About halfway into the series the players came to realize they were spread around the globe and could organize themselves into time zone blocks. One block would save and solve the clues and pass along a wrap-up of their results to people in the next time zone. Since we could see what they passed along on Facebook, they came up with blogs, private groups and other hidden ways to pass the info to each other. In a given hour about 200,000 players were interacting with the film and we had a team of 60 people trying to keep up. They kicked our ass.

CZ: Did your clients see a direct result from the film?
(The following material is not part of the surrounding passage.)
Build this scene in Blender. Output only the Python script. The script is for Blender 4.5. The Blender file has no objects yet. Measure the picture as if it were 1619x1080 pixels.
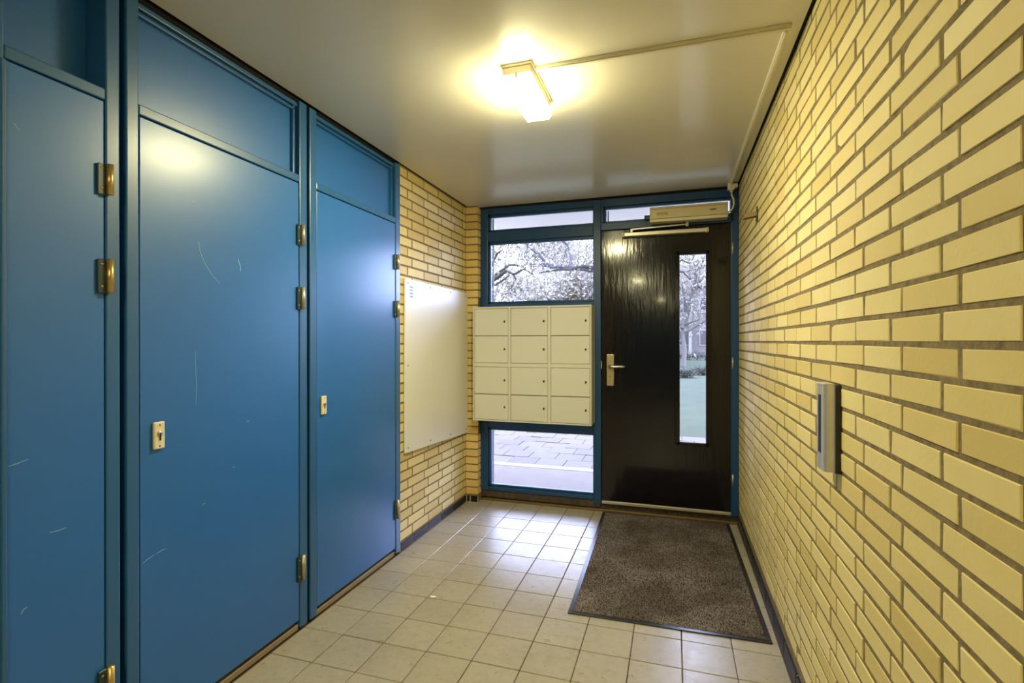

PP: The goal was to increase favorability of the two brands among young adults. Specifically, the clients wanted people to go to stores and ask to check out Toshiba computers and say they wanted a computer with Intel inside. Research showed that people who saw the film had four times more favorability toward the products compared to those who didn’t see the film.

Other metrics showed 32 million people interacted with the movie on Facebook, Twitter and YouTube and more than 13 million watched the film. Four million [direct] messages were sent to the woman in the film.

CZ: How was the film distributed? Did it depend on users passing it along?

PP: Thinking that brands can rely on users to distribute their marketing content is not realistic. There has to be a balance between paid media and social sharing. In this case, paid media brought critical mass to the campaign and the users took it from there and passed it around. In traditional campaigns, about 70 percent of the total budget goes to media distribution. I’d say about half our budget went to paid media and the other half to production costs.

CZ: What do you think made this project compelling?

PP: You hear about these branded online games and truth is, usually not many people actually play them. We wanted to get people involved so we went to Hollywood because they understand how to make entertainment. We got really mainstream talent: actress Emmy Rossum of “Phantom of the Opera,” director D.J Caruso, of “Disturbia,” and “Eagle Eye,” and Oscar-winning cinematographer Mauro Fiore. That was important.

CZ: From this experience, what in-the-trenches lesson can you offer digital marketers?

PP: We plan our initiatives and then we let the world play them back to us. A big part of the work happens after the campaign has launched. You can track how it is doing on Twitter, Facebook, blogs and see what the press cares about, and adapt the work accordingly.

In this case, it surprised us how the players got so involved with the film’s character and each other. When it was all over a group of players around the world created a video that thanked the creators for the experience (below). We didn’t ask for it. Now, when does that happen?